You always need to use the libstdc++ that is bundled with the compiler.
(In reply to Andreas Schwab from comment #1) > You always need to use the libstdc++ that is bundled with the compiler. Actually that is true but that does not make this bug a valid bug. What is mentioned is c++11 abi breaks between 4.9 and 5. So this bug is still invalid but a slightly different reason. From now (5), gcc will no longer break the abi.

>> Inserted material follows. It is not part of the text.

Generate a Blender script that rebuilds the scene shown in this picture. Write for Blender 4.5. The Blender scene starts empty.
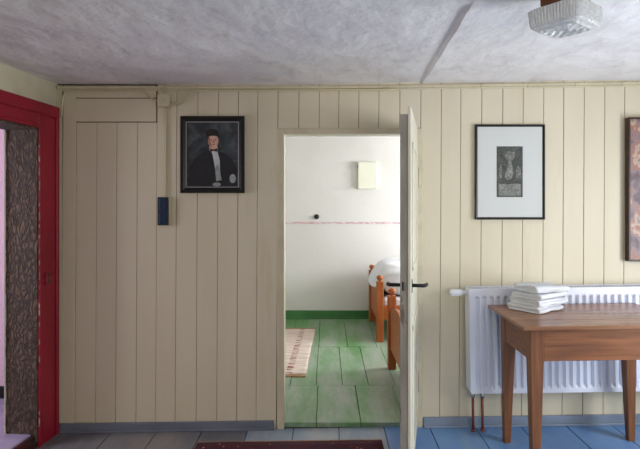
import bpy, bmesh, math, random
from mathutils import Vector, Matrix, noise
random.seed(7)
sc = bpy.context.scene
F = 523.0; CX = 326.0; HY = 204.0; EYE = 1.4127; D = 3.3
SL = 0.0147; TILT = -math.atan(SL)

# ------------------------------------------------------------------ camera
cd = bpy.data.cameras.new('camera'); cam = bpy.data.objects.new('camera', cd)
sc.collection.objects.link(cam)
cd.sensor_width = 36; cd.lens = F/640*36
cd.shift_x = -6/640; cd.shift_y = -20.5/640
cam.location = (0, 0, EYE); cam.rotation_euler = (math.pi/2, 0, 0)
cd.clip_start = 0.05
sc.camera = cam
sc.view_settings.view_transform = 'Standard'; sc.view_settings.look = 'None'
sc.view_settings.gamma = 1; sc.view_settings.use_curve_mapping = False
sc.view_settings.exposure = 0.0
sc.cycles.use_denoising = True
sc.cycles.max_bounces = 10; sc.cycles.diffuse_bounces = 6
sc.cycles.sample_clamp_indirect = 6

# ------------------------------------------------------------------ world
w = bpy.data.worlds.new('sky'); sc.world = w; w.use_nodes = True
bg = w.node_tree.nodes['Background']
st = w.node_tree.nodes.new('ShaderNodeTexSky'); st.sky_type = 'HOSEK_WILKIE'
st.sun_direction = (0.3, -0.6, 0.6); st.turbidity = 4
w.node_tree.links.new(st.outputs[0], bg.inputs[0]); bg.inputs[1].default_value = 0.6

def area(name, loc, rot, sx, sy, power, col):
    l = bpy.data.lights.new(name, 'AREA'); l.shape = 'RECTANGLE'; l.size = sx; l.size_y = sy
    l.energy = power; l.color = col
    o = bpy.data.objects.new(name, l); sc.collection.objects.link(o)
    o.location = loc; o.rotation_euler = rot
    return o
R90 = math.pi/2
# daylight through the window openings, plus an added light in the hall
area('daylight_right_window', (2.70, 1.75, 1.12), (0, R90, 0), 1.05, 1.15, 57, (0.89, 0.94, 1.0))
area('daylight_rear_window', (1.25, -1.42, 1.10), (R90, 0, 0), 1.3, 1.05, 30, (1.0, 0.92, 0.86))
area('daylight_bedroom_window', (3.12, 5.15, 1.58), (0, R90, 0), .85, 1.1, 103, (0.96, 0.98, 1.0))
area('hall_fill_light', (-3.55, 2.3, 1.4), (0, -R90, 0), 0.9, 0.9, 40, (0.88, 0.86, 1.0))  # no source seen here; added to brighten the hall

# ------------------------------------------------------------------ materials
def lin(c):
    return tuple(((v/255)/12.92 if v/255 <= .04045 else (((v/255)+.055)/1.055)**2.4) for v in c) + (1,)
def mat(name, c1, c2=None, scale=6, rough=.6, bump=0, bscale=40, stretch=(1,1,1), metal=0, detail=5,
        lo=.35, hi=.65, spec=.5, coat=0, trans=0, ior=1.45, seed=0, c3=None, p3=(.62,.68), s3=3):
    m = bpy.data.materials.new(name); m.use_nodes = True
    nt = m.node_tree; N = nt.nodes; L = nt.links
    b = N['Principled BSDF']
    b.inputs['Base Color'].default_value = lin(c1)
    b.inputs['Roughness'].default_value = rough; b.inputs['Metallic'].default_value = metal
    b.inputs['Specular IOR Level'].default_value = spec; b.inputs['Coat Weight'].default_value = coat
    b.inputs['Transmission Weight'].default_value = trans; b.inputs['IOR'].default_value = ior
    tc = N.new('ShaderNodeTexCoord'); mp = N.new('ShaderNodeMapping')
    mp.inputs['Scale'].default_value = stretch; mp.inputs['Location'].default_value = (seed, seed*.7, 0)
    L.new(tc.outputs['Object'], mp.inputs[0])
    if c2:
        n = N.new('ShaderNodeTexNoise'); n.inputs['Scale'].default_value = scale; n.inputs['Detail'].default_value = detail
        r = N.new('ShaderNodeValToRGB'); r.color_ramp.elements[0].position = lo; r.color_ramp.elements[1].position = hi
        r.color_ramp.elements[0].color = lin(c1); r.color_ramp.elements[1].color = lin(c2)
        L.new(mp.outputs[0], n.inputs[0]); L.new(n.outputs[0], r.inputs[0])
        out = r.outputs[0]
        if c3:
            n3 = N.new('ShaderNodeTexNoise'); n3.inputs['Scale'].default_value = s3; n3.inputs['Detail'].default_value = 8
            n3.inputs['Roughness'].default_value = .7
            r3 = N.new('ShaderNodeValToRGB'); r3.color_ramp.elements[0].position = p3[0]; r3.color_ramp.elements[1].position = p3[1]
            r3.color_ramp.elements[0].color = (0,0,0,1); r3.color_ramp.elements[1].color = (1,1,1,1)
            mx = N.new('ShaderNodeMix'); mx.data_type = 'RGBA'
            L.new(mp.outputs[0], n3.inputs[0]); L.new(n3.outputs[0], r3.inputs[0])
            L.new(r3.outputs[0], mx.inputs[0]); L.new(out, mx.inputs[6]); mx.inputs[7].default_value = lin(c3)
            out = mx.outputs[2]
        L.new(out, b.inputs['Base Color'])
    if bump:
        n2 = N.new('ShaderNodeTexNoise'); n2.inputs['Scale'].default_value = bscale; n2.inputs['Detail'].default_value = 6
        bp = N.new('ShaderNodeBump'); bp.inputs['Strength'].default_value = bump; bp.inputs['Distance'].default_value = .022 if 'whitewashed' in name else .01
        L.new(mp.outputs[0], n2.inputs[0]); L.new(n2.outputs[0], bp.inputs['Height']); L.new(bp.outputs[0], b.inputs['Normal'])
    return m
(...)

Indeed. Before gcc-5 it was never supported to combine C++11 objects compiled with different major versions. The whole point of calling C++11 support experimental was that we reserved the right to make incompatible changes to the C++11 features, otherwise you'd be forever stuck with the partial C++0x support added around the gcc-4.4 timeframe.
The problem actually is Debian has gcc-4.9 as default compiler, and the libstdc++ provided in testing is from gcc-5.

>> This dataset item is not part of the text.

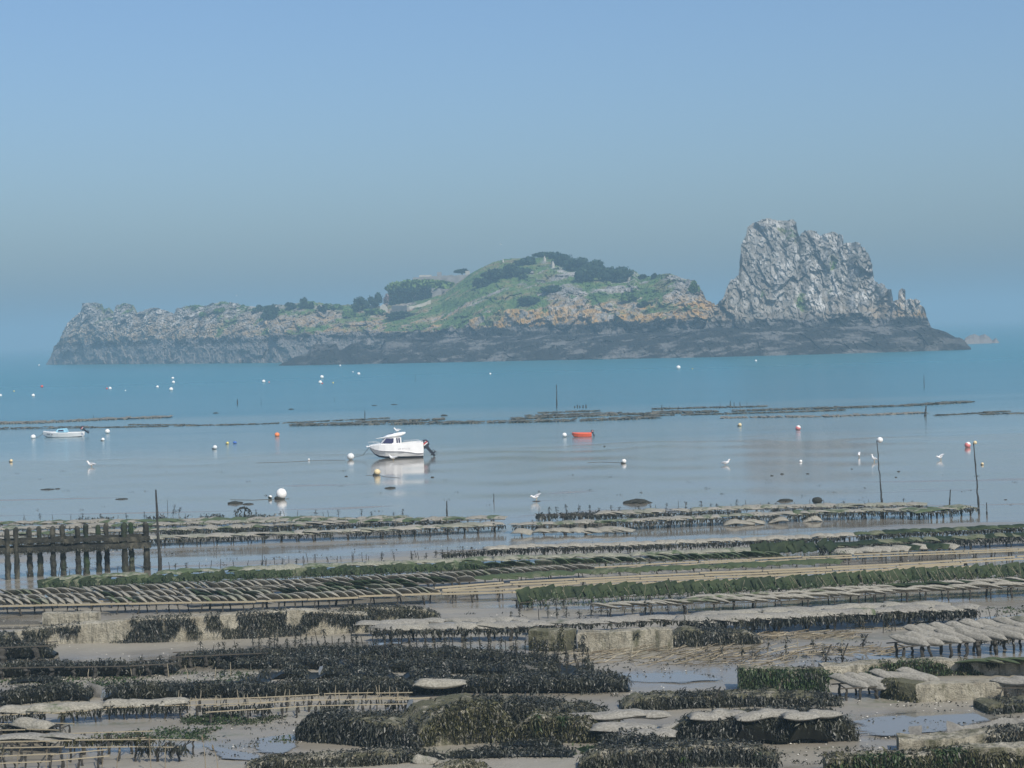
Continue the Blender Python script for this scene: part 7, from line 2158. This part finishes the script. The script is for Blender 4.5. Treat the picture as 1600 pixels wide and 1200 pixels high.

Sorry, please try again. Andreas Schwab: I did compile it with the libstdc++ that came with the compiler -- and then I upgraded the binary libstdc++.so to the newer one that came with gcc 5. And it broken. Thus the report of breaking binary compat. (It also happens with new compiles in Debian because of what Gianfranco says) Andrew Pinski: The *one and only purpose* of the file libstdc++-v3/src/c++11/compatibility-c++0x.cc is to provide binary compatibility for c++11 binaries compiled against older libstdc++ versions, and now running against a newer one. If libstdc++.so.6, version 5.1, is not supposed to work properly with c++ binaries compiled by the 4.9 compiler, it should not be providing these compatibility symbols at all. Since it does provide them, there is clearly intent to provide compatibility so, it ought to work. Or they should be deleted...

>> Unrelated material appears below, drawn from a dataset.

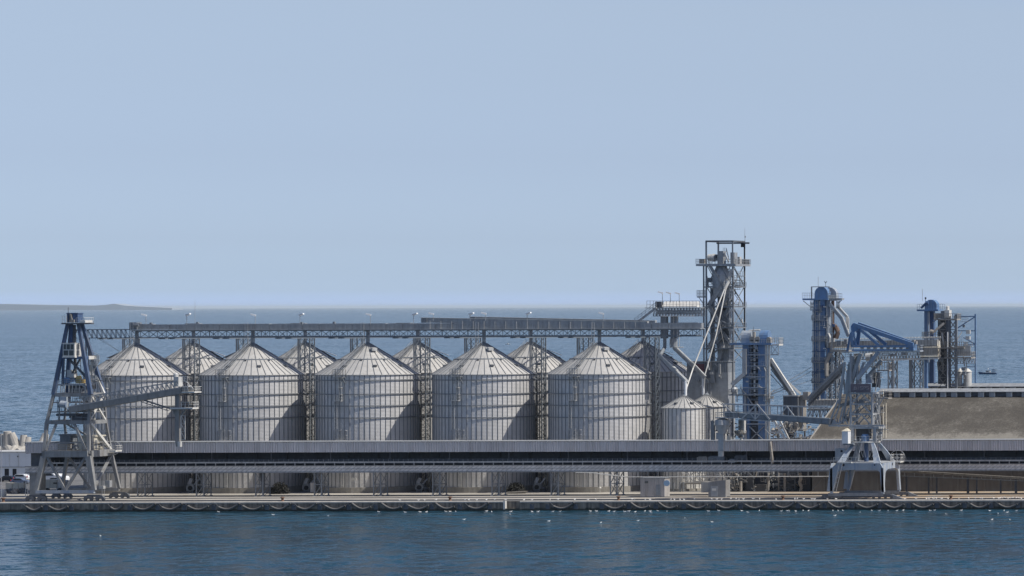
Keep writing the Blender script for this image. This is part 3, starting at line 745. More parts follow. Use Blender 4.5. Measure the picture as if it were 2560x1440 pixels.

(In reply to James Y Knight from comment #5) > The *one and only purpose* of the file > libstdc++-v3/src/c++11/compatibility-c++0x.cc is to provide binary > compatibility for c++11 binaries compiled against older libstdc++ versions, > and now running against a newer one. It ensures they will still link. > If libstdc++.so.6, version 5.1, is not supposed to work properly with c++ > binaries compiled by the 4.9 compiler, it should not be providing these > compatibility symbols at all. I would prefer that, but it's not our policy. > Since it does provide them, there is clearly intent to provide compatibility I didn't realise you were the maintainer and knew what's supposed to work. Oh wait, you're not :-)
If you can provide a patch that makes it work without any unwanted side effects then I'll certainly look at it, but mixing versions for C++11 code is unsupported, and so I'm not going to spend my time trying to make it work.
Created attachment 35708 [details] Compare old and new categories This fixes this specific testcase, but not all cases (if you compare error_condition objects created in different translation unit compiled with different GCC versions then whether it works depends on which error_condition is on the left-hand side).
What good is having special code to allow linking compatibility, if the program then can't work anyways? Isn't that anti-useful? > I didn't realise you were the maintainer and knew what's supposed to work. No, of course...I'm only a user.... > If you can provide a patch I'm not certain, but it seems like probably the old-ABI error_category::default_error_condition(int) ought to just return an error_condition also with the old ABI, instead of the new one? CC'ing debian's gcc maintainer, because the stated lack of desire for compatibility between libstdc++ version 5, and g++ 4.9 seems like it's probably something he wasn't aware of when upgrading.